Anyone else see a flaw in this sixth grade boy’s logic? Of course, these kids will get older and realize fame is not that simple to achieve. But what will they have given up in the meantime? This same boy later told us he didn’t care about school. Psychological research has shown that a focus on extrinsic rewards, outside of oneself, can reduce achievement motivation. Fame may be the ultimate extrinsic reward.

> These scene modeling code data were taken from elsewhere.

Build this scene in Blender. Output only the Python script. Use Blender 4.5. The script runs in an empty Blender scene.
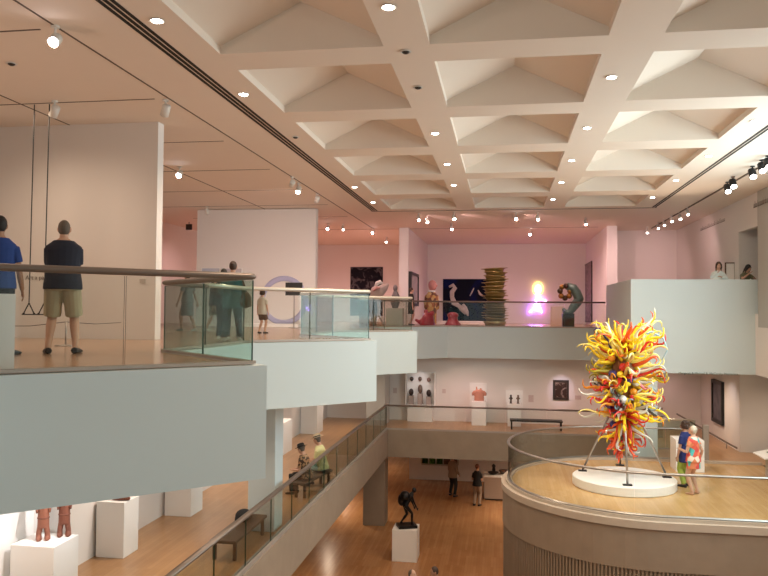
import bpy, bmesh, math, random
from mathutils import Vector as V, Matrix, Euler
random.seed(7)
PI = math.pi
sc = bpy.context.scene
C = sc.collection

# ------------------------------------------------------------------ camera
F = 750.0
CAMLOC = V((0, 0, 0.60))
VPU, VPV, ROLL = 504.0, 312.0, 0.008
yc = V(((VPU - 384) / F, (288 - VPV) / F, -1)).normalized()
r1 = V(((VPU - 384) / F, (288 - VPV) / F, -1))
r2 = V(((VPU + 750 - 384) / F, (288 - VPV - ROLL * 750) / F, -1))
zc = r1.cross(r2).normalized()
if zc.y < 0: zc = -zc
xc = yc.cross(zc).normalized()
ROT = Matrix((xc, yc, zc))                       # camera -> world
cam_d = bpy.data.cameras.new('camera'); cam_d.sensor_width = 36; cam_d.lens = 36 * F / 768
cam_d.clip_end = 300
cam = bpy.data.objects.new('camera', cam_d); C.objects.link(cam)
cam.matrix_world = Matrix.Translation(CAMLOC) @ ROT.to_4x4()
sc.camera = cam

def at(u, v, x=None, y=None, z=None):
    """point of the plane x=, y= or z= seen at photograph position (u, v)"""
    d = ROT @ V(((u - 384) / F, (288 - v) / F, -1))
    if x is not None: t = (x - CAMLOC.x) / d.x
    elif y is not None: t = (y - CAMLOC.y) / d.y
    else: t = (z - CAMLOC.z) / d.z
    return CAMLOC + d * t

# ------------------------------------------------------------------ levels
ZU, ZC, ZM, ZG = 0.0, 4.31, -3.9, -7.5            # upper floor, ceiling, middle floor, ground floor
SB = -1.26                                        # underside of the upper slab

# ------------------------------------------------------------------ materials
MATS = {}
def mat(name, col, rough=.6, metal=0., emit=None, es=0., noise=0., nscale=8., bump=0., coat=0., spec=.5, sheen=0.):
    if name in MATS: return MATS[name]
    m = bpy.data.materials.new(name); m.use_nodes = True
    nt = m.node_tree; b = nt.nodes['Principled BSDF']
    b.inputs['Base Color'].default_value = (*col, 1); b.inputs['Roughness'].default_value = rough
    b.inputs['Metallic'].default_value = metal; b.inputs['Coat Weight'].default_value = coat
    b.inputs['Specular IOR Level'].default_value = spec
    if emit:
        b.inputs['Emission Color'].default_value = (*emit, 1); b.inputs['Emission Strength'].default_value = es
    if noise or bump:
        tc = nt.nodes.new('ShaderNodeTexCoord'); n = nt.nodes.new('ShaderNodeTexNoise')
        n.inputs['Scale'].default_value = nscale; n.inputs['Detail'].default_value = 5
        nt.links.new(tc.outputs['Object'], n.inputs['Vector'])
        if noise:
            mx = nt.nodes.new('ShaderNodeMix'); mx.data_type = 'RGBA'
            mx.inputs[6].default_value = tuple(c * (1 - noise) for c in col) + (1,)
            mx.inputs[7].default_value = tuple(min(1, c * (1 + noise)) for c in col) + (1,)
            nt.links.new(n.outputs['Fac'], mx.inputs[0]); nt.links.new(mx.outputs[2], b.inputs['Base Color'])
        if bump:
            bp = nt.nodes.new('ShaderNodeBump'); bp.inputs['Strength'].default_value = bump; bp.inputs['Distance'].default_value = .02
            nt.links.new(n.outputs['Fac'], bp.inputs['Height']); nt.links.new(bp.outputs['Normal'], b.inputs['Normal'])
    MATS[name] = m
    return m

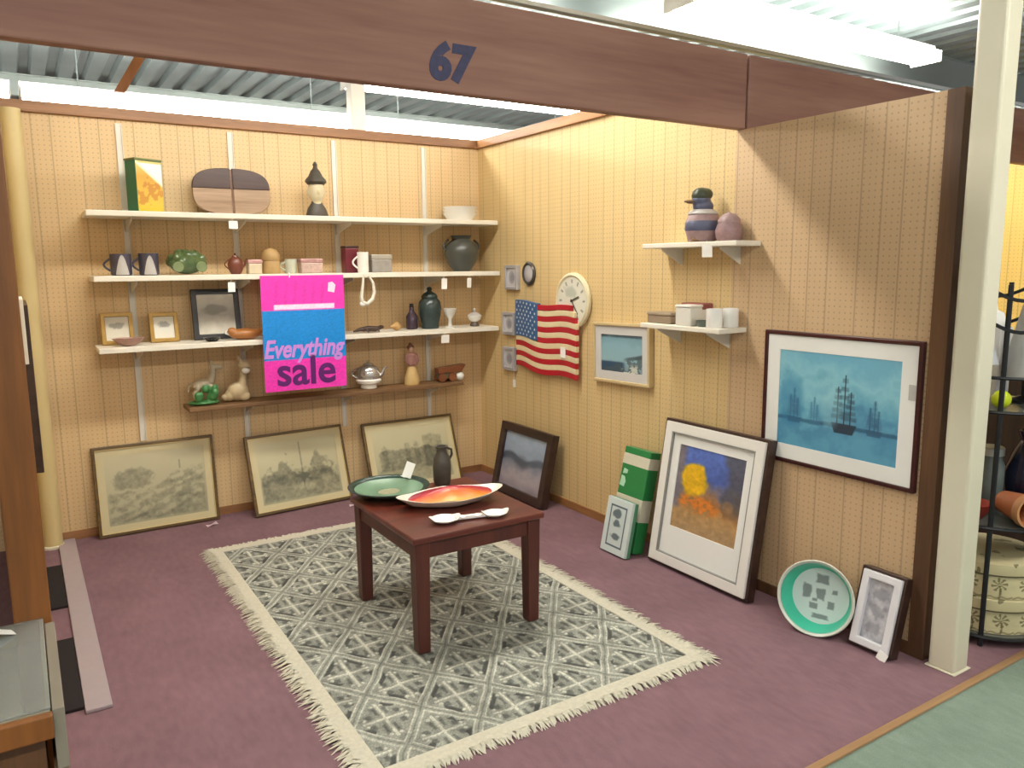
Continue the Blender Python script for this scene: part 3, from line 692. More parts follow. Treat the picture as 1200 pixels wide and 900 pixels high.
# --- second shelf
def mug(name, label, x, y, z, r, h, m, patch=None, pm=None, handle=-1):
    o = thing(name, label, 'mug', (x, y, z))
    MB().lathe([(0, 0), (r * .9, 0), (r, .008), (r * 1.02, h), (r * .9, h), (r * .88, .012), (0, .01)], 26).build('body', m, o, smooth=True)
    MB().tube([(handle * (r * .98 + .032 * math.sin(PI * k / 8)), 0, h * .22 + h * .56 * k / 8) for k in range(9)], .006, 8).build('handle', m, o, smooth=True)
    if patch:
        vs = []; fs = []
        for k in range(9):
            a = -PI / 2 + (k - 4) / 4 * .62; t_ = math.cos((k - 4) / 4 * PI / 2); rr = r * 1.012 + .001
            vs += [(rr * math.cos(a), rr * math.sin(a), .004), (rr * math.cos(a), rr * math.sin(a), .012 + h * patch * t_)]
        for k in range(8): fs.append((2 * k, 2 * k + 2, 2 * k + 3, 2 * k + 1))
        MB().add(vs, fs).build('pale_front', pm, o, smooth=True)
    return o
navy = mat('slate_purple_glaze', '#4a4654', .3, var=.2, scale=30); pale = mat('pale_glaze', '#b9b5b2', .3)
mug('mug', 'dark slate mug with pale front at the left end of the second shelf', -2.375, -.17, Z2, .054, .118, navy, .85, pale, -1)
mug('mug', 'dark slate mug with pale front beside the green glass bowl', -2.235, -.17, Z2, .052, .122, navy, .8, pale, -1)
o = thing('glass_cluster', 'green glass lump with round bosses on the second shelf', 'glass ornament', (-2.035, -.17, Z2))
gg = mat('green_glass', '#51663f', .12, var=.35, scale=40, coat=.5)
m = MB(); m.ell((0, 0, .07), (.10, .075, .068)); rr = random.Random(2)
for k in range(26):
    a = rr.uniform(0, 2 * PI); e = rr.uniform(-.5, 1.2); m.ell((.088 * math.cos(a) * math.cos(e), .066 * math.sin(a) * math.cos(e), .07 + .055 * math.sin(e)), .026, 12, 8)
m.build('body', gg, o, remesh=.005)
for x in (-.06, .065): MB().lathe([(.026, 0), (.030, .004), (.026, .008), (.012, .006), (0, .009)], 18, M=Matrix.Translation((x, -.078, .045)) @ Matrix.Rotation(PI / 2, 4, 'X')).build('boss', mat('green_glass_boss', '#7d8a62', .15), o, smooth=True)
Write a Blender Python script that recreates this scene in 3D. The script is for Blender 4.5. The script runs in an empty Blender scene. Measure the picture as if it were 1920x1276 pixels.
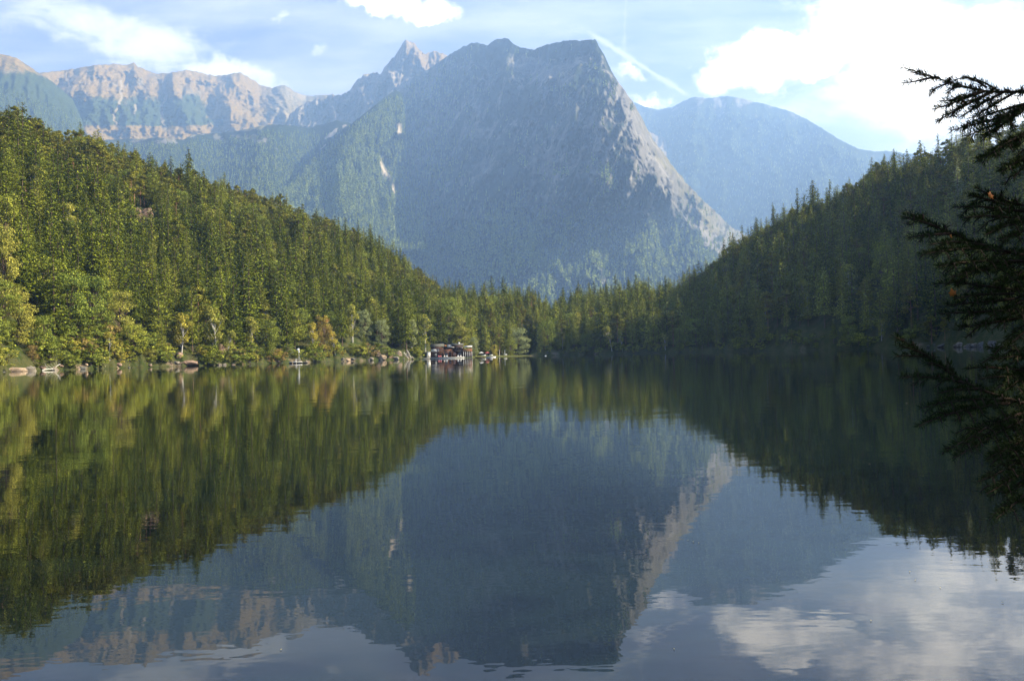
import bpy, math, random
import numpy as np
from mathutils import Vector, Matrix

R = math.radians
scene = bpy.context.scene
col = scene.collection

# ------------------------------------------------------------------ camera
FP, CX, CY = 1600.0, 960.0, 638.0          # focal length and centre in photo pixels
CAMH = 1.4                                  # eye height above the lake
ROLL, PITCH = R(1.40), math.atan(25.0 / FP)
cam_d = bpy.data.cameras.new('camera'); cam = bpy.data.objects.new('camera', cam_d); col.objects.link(cam)
cam_d.sensor_width = 36.0; cam_d.lens = 36.0 * FP / 1920.0
cam_d.clip_start = 0.05; cam_d.clip_end = 60000.0
_f = Vector((0, math.cos(PITCH), math.sin(PITCH)))
_r0 = Vector((1, 0, 0)); _u0 = _r0.cross(_f)
_r = _r0 * math.cos(ROLL) - _u0 * math.sin(ROLL)
_u = _u0 * math.cos(ROLL) + _r0 * math.sin(ROLL)
m = Matrix((( _r.x, _u.x, -_f.x, 0), (_r.y, _u.y, -_f.y, 0), (_r.z, _u.z, -_f.z, CAMH), (0, 0, 0, 1)))
cam.matrix_world = m
scene.camera = cam
F_, R_, U_ = np.array(_f), np.array(_r), np.array(_u)

# ------------------------------------------------------------------ sun, exposure
SUN_AZ, SUN_EL = R(88), R(35)
sl = bpy.data.lights.new('sun', 'SUN'); sl.energy = 5.0; sl.angle = R(0.53); sl.color = (1.0, 0.93, 0.74)
so = bpy.data.objects.new('sun', sl); col.objects.link(so)
sdir = Vector((math.sin(SUN_AZ) * math.cos(SUN_EL), math.cos(SUN_AZ) * math.cos(SUN_EL), math.sin(SUN_EL)))
so.rotation_euler = sdir.to_track_quat('Z', 'Y').to_euler(); so.location = (50, 20, 80)
vs = scene.view_settings
vs.view_transform = 'Standard'; vs.look = 'None'; vs.gamma = 1.0; vs.use_curve_mapping = False; vs.exposure = 1.75
SKY = 0.05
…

In the 21st century, TV content socializes children more than at any other point in its history. Even though children today have a myriad of media choices, they still watch television an average of 4 1/2 hours a day. If the messages kids see on TV are about young people achieving great success and renown, it’s only natural for kids to start wanting this for themselves. Moreover with the rapid growth of digital media, children can now showcase themselves to an audience beyond their immediate community, using the tools at their fingertips to enact fame. Nevertheless, the pursuit of fame is embedded in the fabric of our society, in America — every person, no matter where they come from, is supposed to have the opportunity to become successful and achieve to their fullest extent. This is one of the strengths of our society, as long as it is connected to hard work, talent and persistence.

So, rather than throw up one’s hands and say “kids today,” parents can actively work towards helping children comprehend and navigate the messages embedded in television and social media.

First, model for your children hard work, effort and persistence. Teach them through your actions that success only comes from those who try, try and try again.

Second, watch shows with kids and narrate your values; you can even watch reality TV that demonstrate the incredibly difficult work and talent contestants must perform in order to impress the judges (e.g. Project Runway comes to mind).

And third, engage your children in some kind of community service or group activities. Even though many of our kids spend more time with media than they do with us (the latest estimates are nearly 8 hours a day), always remember that parents are still the most important influence in their lives.